Titanic.
The whole throwing away the diamond thing made no sense.
There really wasn't a connection with it to Jack.
It was Billy Zane's diamond.
That Hulk fight is one of the coolest fights I think we're ever going to get in a superhero movies. It seems like those big final showdowns are always just two like people hitting each other, or in the case of The Avengers a bunch of random cannon fodder Mummy Returns rejects; that Hulk fight was weird stuff like Hulk fighting lightning in the sky and a water man in a huge pool of water.
It's a movie about the sun, and if they fail their mission everyone on Earth is dead.
That also isn't even the guy killing people, and the guy killing people shouldn't even be alive. The guy killing people didn't even become unhinged on the mission, the whole reason he when was to sabotage it; he just somehow survived and lucked into being able to sabotage the next group too.
The character also seems to be a shoutout to Alien writer Dan O'Bannon, who also played a character named Pinback in Dark Star that's on the ship under false pretenses.
interstellar.. everything was awesome till the unknown beings decided to project a three dimensional space in a five dimensional world
Perfume....Excellent cast, excellent film, yet the final 10 minutes or so ruin the entire film. I've heard it makes sense in the book, but it came off as ridiculous on-screen.
And I'll agree with No Country for Old Men, for the same reasons a couple people on this thread mentioned.
Knives becomes a cooler, better person than Scott. She matures beyond him. Scott and Knives ending up together is bad news for Knives and doesn't make sense for her character.
Something people didn't really get from either graphic novel series or the movie was that Scott and Ramona weren't meant to be good people. Scott is not a good person. Neither is Ramona. They aren't monsters but they aren't people you want to be friends with. Scott becomes a little more aware of his flaws in the story-arc. The two of them moving to a new place together actually is co-dependent but better for them to be able to grow as people (for Scott especially good to get away from his support system which he used to retard his own growth).
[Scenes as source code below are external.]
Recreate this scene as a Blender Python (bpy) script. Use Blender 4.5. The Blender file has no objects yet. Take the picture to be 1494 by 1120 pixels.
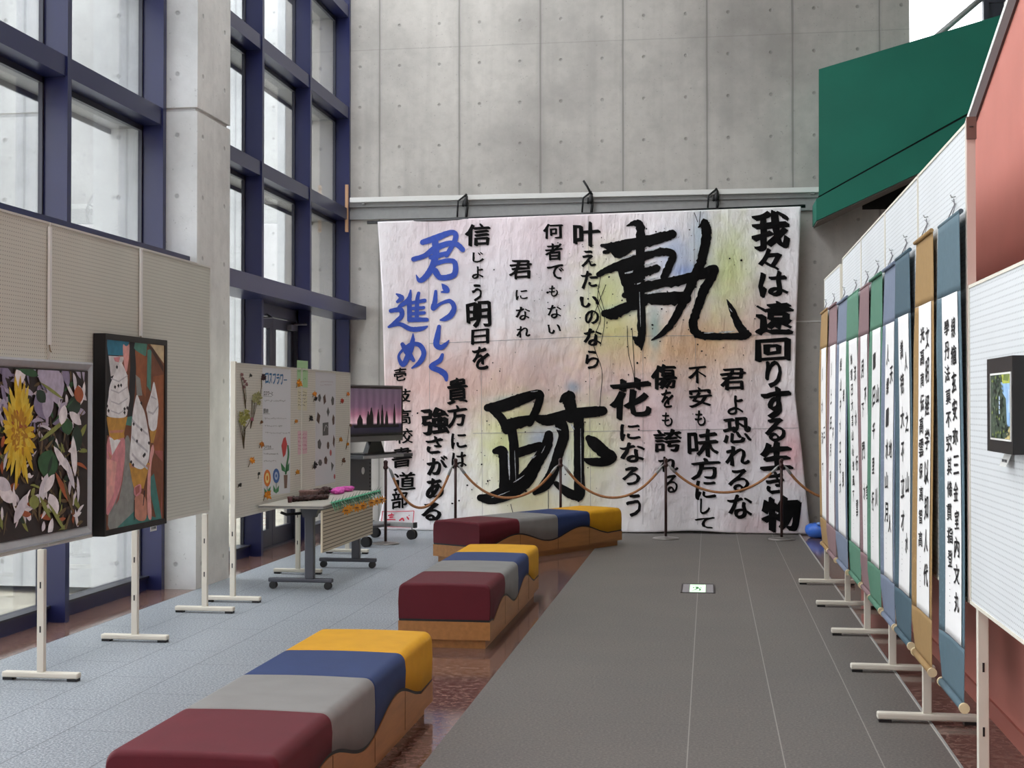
import bpy, bmesh, math, random
from mathutils import Vector, Matrix, Euler, noise
C = bpy.context.scene.collection
SC = bpy.context.scene
PI = math.pi
R = random.Random(7)

# ------------------------------------------------------------------ camera
F = 1970.0                      # focal length in pixels of a 1494 x 1120 frame
CAM_POS = Vector((0, 0, 1.5))
cam_data = bpy.data.cameras.new('camera')
cam_data.sensor_fit = 'HORIZONTAL'
cam_data.sensor_width = 36.0
cam_data.lens = F / 1494 * 36.0
cam_data.clip_end = 200
cam = bpy.data.objects.new('camera', cam_data)
cam.location = CAM_POS
cam.rotation_euler = (PI / 2 + math.atan(30 / F), 0, math.atan(288 / F))
C.objects.link(cam)
SC.camera = cam
CAM_ROT = cam.rotation_euler.to_matrix()

# ------------------------------------------------------------------ world, light, exposure
world = bpy.data.worlds.new('world'); SC.world = world
world.use_nodes = True
wb = world.node_tree.nodes['Background']
wb.inputs['Color'].default_value = (0.95, 0.975, 1.0, 1)
wb.inputs['Strength'].default_value = 2.15
sun = bpy.data.lights.new('sun', 'SUN')          # veiled sun behind thin cloud
sun.energy = 0.8; sun.angle = math.radians(42); sun.color = (1.0, 0.98, 0.95)
sun_o = bpy.data.objects.new('sun', sun); C.objects.link(sun_o)
sun_o.rotation_euler = Vector((0.80, -0.22, -0.56)).to_track_quat('-Z', 'Y').to_euler()
SC.view_settings.view_transform = 'Standard'
SC.view_settings.look = 'None'
SC.view_settings.gamma = 1.0
SC.view_settings.use_curve_mapping = False
SC.view_settings.exposure = 1.12


def ray(u, v):
    return CAM_ROT @ Vector(((u - 747) / F, -(v - 560) / F, -1.0))


def at_y(u, v, Y):
    d = ray(u, v); return CAM_POS + d * (Y / d.y)


def at_x(u, v, X):
    d = ray(u, v); return CAM_POS + d * (X / d.x)


def at_z(u, v, Z):
    d = ray(u, v); return CAM_POS + d * ((Z - CAM_POS.z) / d.z)


# ------------------------------------------------------------------ materials
def ty(x, y):
    return 1.0107 * y + 0.1462 * x


def lin(c):
    return c / 12.92 if c <= 0.04045 else ((c + 0.055) / 1.055) ** 2.4


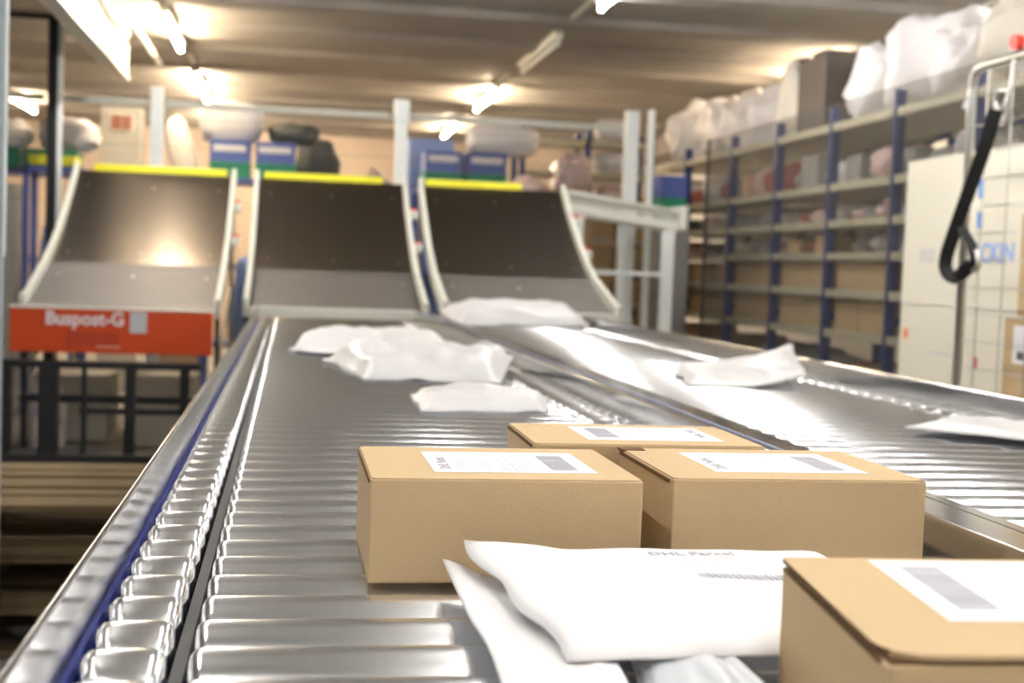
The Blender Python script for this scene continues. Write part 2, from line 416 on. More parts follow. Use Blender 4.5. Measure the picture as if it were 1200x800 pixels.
# ------------------------------------------------------------------ parcels on the conveyors: cartons
def rrect(x0, x1, y0, y1, r, n=5):
    pts = []
    for cx, cy, a0 in ((x1-r[0], y0+r[0], -PI/2), (x1-r[1], y1-r[1], 0), (x0+r[2], y1-r[2], PI/2), (x0+r[3], y0+r[3], PI)):
        rr = r[(0, 1, 2, 3)[len(pts)//(n+1) % 4]]
        for i in range(n+1):
            a = a0+PI/2*i/n; pts.append((cx+rr*math.cos(a), cy+rr*math.sin(a)))
    return pts
def label_on(box, x0, x1, y0, y1, z, header_left, blur=False):
    """A portrait shipping label lying with its header at one end along X"""
    lb = MB().box(x0, x1, y0, y1, z, z+.0003).build('shipping_label', M['paper'], box)
    W, D = x1-x0, y1-y0; zz = z+.0004
    def X(u): return x0+W*u if header_left else x1-W*u
    def Yc(v): return y0+D*v if header_left else y1-D*v
    # barcode near the far end: bars run across the label
    b = MB(); rnd = random.Random(3)
    v = .12
    while v < .84:
        w = rnd.choice((.008, .012, .02, .028)); xs = sorted((X(.735), X(.90))); ys = sorted((Yc(v), Yc(v+w)))
        b.box(xs[0], xs[1], ys[0], ys[1], zz, zz+.0001); v += w+rnd.choice((.006, .010, .012))
    b.build('barcode', M['ink'], lb)
    # thin rule lines
    b = MB()
    for u, t in ((.13, .0004), (.26, .0004), (.31, .0004), (.515, .0010), (.66, .0004)):
        b.box(X(u)-t/2, X(u)+t/2, y0+D*.03, y1-D*.04, zz, zz+.0001)
    b.build('rule_line', M['ink'], lb)
    # small illegible print: short dashes in columns
    b = MB()
    for u in (.17, .20, .225, .345, .37, .43, .455, .48, .555, .58, .61):
        v = .05+rnd.random()*.05; end = .35+rnd.random()*.4
        while v < end:
            w = .015+rnd.random()*.03; ys = sorted((Yc(v), Yc(v+w)))
            b.box(X(u)-.0008, X(u)+.0008, ys[0], ys[1], zz, zz+.0001); v += w+.012
    b.build('small_print', M['ink_light'], lb)
    rz = PI/2 if header_left else -PI/2
    # header reads along the short side of the label
    text('header_lettering', 'DHL Paket', .0150, M['ink'], lb,
         (X(.115), Yc(.13), zz), (0, 0, rz), .0002, .0003, sx=1.15)
    return lb

def carton(label, x0, x1, y0, y1, z1, lab, header_left, lid_r=(.004,)*4, lift=.0, gap=0., rot=0., shear=0.):
    cx, cy = (x0+x1)/2, (y0+y1)/2
    o = thing('parcel_box', (cx, cy, RZ), label, 'cardboard box', 'brown cardboard boxes on the near conveyor')
    t = .0028 if gap else .0006
    b = MB(); b.box(x0, x1, y0, y1, RZ+.0005, z1-t-gap)
    b.build('box_body', M['cardboard'], o, bevel=.0022)
    # lid: rounded slab, sloped a little when its left side stands open
    ov = .0008 if gap else -.0012
    pl = rrect(x0-ov, x1+ov, y0-ov, y1+ov, lid_r)
    k = MB(); n = len(pl); zz = lambda x, y: z1+lift*max(0., (x1-x)/(x1-x0))
    for (x, y) in pl: k.v.append((x, y, zz(x, y)))
    for (x, y) in pl: k.v.append((x, y, zz(x, y)-t))
    k.f.append(tuple(range(n))); k.mi.append(0); k.f.append(tuple(range(n, 2*n))[::-1]); k.mi.append(0)
    for i in range(n):
        j = (i+1) % n; e = 1 if (pl[i][0] < x0+.006 and pl[j][0] < x0+.006) else 0
        k.f.append((i, n+i, n+j, j)); k.mi.append(e)
    k.build('lid', [M['cardboard'], M['cardboard_shade']], o)
    # tuck flap in the lid slot, coloured dark as the shade in there
    if gap: MB().box(x0+.0025, x1-.0025, y0+.0025, y1-.0025, z1-t-gap, z1-t).build('shaded_tuck_flap', M['cardboard_shade'], o)
    MB().box(x0-.0012, x0+.001, y0+.012, y1-.006, z1-t-gap-(.0055 if not gap else .002), z1-t-gap-(.002 if not gap else 0.)).build('side_slit_shade', M['cardboard_shade'], o)  # dark strip painting the shade of the slit on the left
    label_on(o, *lab, z1+.0002+lift*.0, header_left)
    if shear:
        S = Matrix.Identity(4); S[0][1] = shear; T = Matrix.Translation((cx, cy, 0)) @ S @ Matrix.Translation((-cx, -cy, 0))
        for ch in o.children_recursive: ch.data.transform(T)
    o.rotation_euler = (0, 0, rot)
    return o
carton('brown cardboard box standing in front on the left, bare front face behind the envelopes', .078, .336, 1.222, 1.438, .9485,
       (.141, .301, 1.262, 1.400), True)
carton('brown cardboard box behind the two others, its label with the barcode on the left', .275, .545, 1.462, 1.655, .951,
       (.345, .508, 1.500, 1.625), False, (.004, .03, .004, .004), rot=-.01)
b3 = carton('brown cardboard box right of centre, with a dark open slot along its left top edge', .368, .628, 1.232, 1.447, .9495,
       (.425, .586, 1.275, 1.412), True)
MB().box(.366, .392, 1.425, 1.4475, .9475, .9505).build('notch_shade', M['cardboard_shade'], b3)  # dark piece in place of the shade inside the tab slot
carton('nearest brown cardboard box, cut off at the lower right corner, with rounded lid corner', .329, .590, .640, .876, .950,
       (.388, .548, .708, .868), False, (.02, .004, .004, .028), gap=.003, rot=-.05, shear=.085)

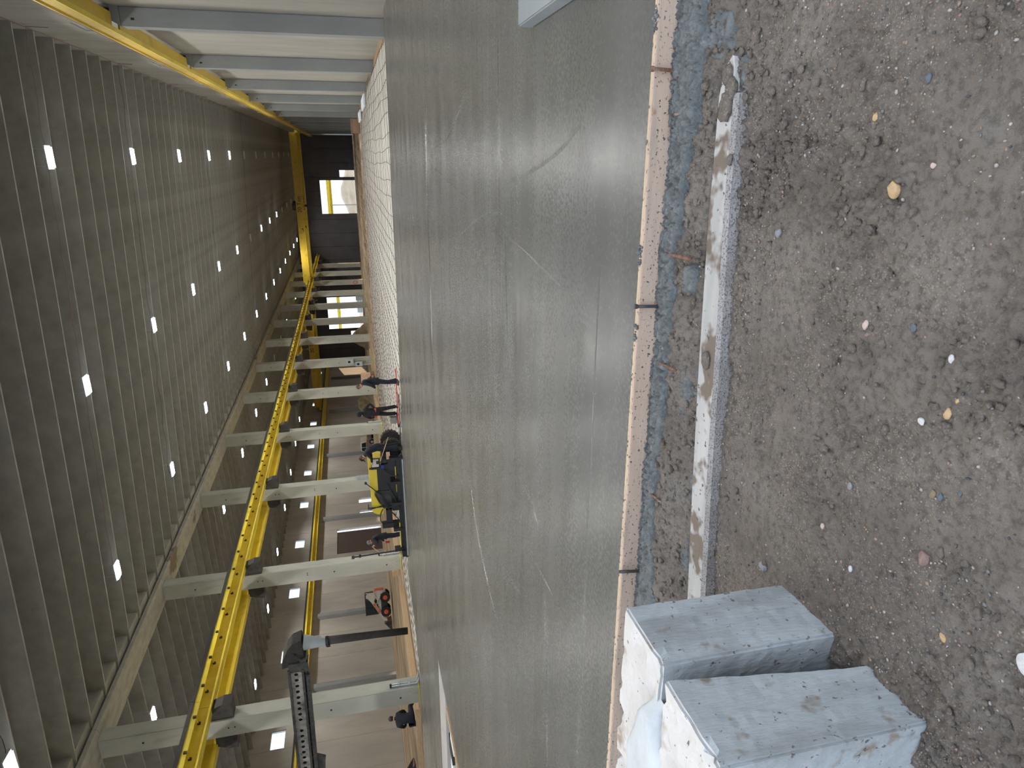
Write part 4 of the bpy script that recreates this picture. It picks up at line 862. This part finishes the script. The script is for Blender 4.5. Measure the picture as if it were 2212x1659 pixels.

It's not entirely terrible, but it certainly is disappointing. I was loving Edgar Wright's The World's End until the apocalypse. The whole movie nailed everything up to the departure of the aliens. The slow character revelations are comprehensively brutal in the best way, Gary's speech in defense of humanity's right to be screw-ups is perfect, but everything after that seems half-baked and unimportant. Wright & Co. just don't seem much interested in it, and consequently neither am I.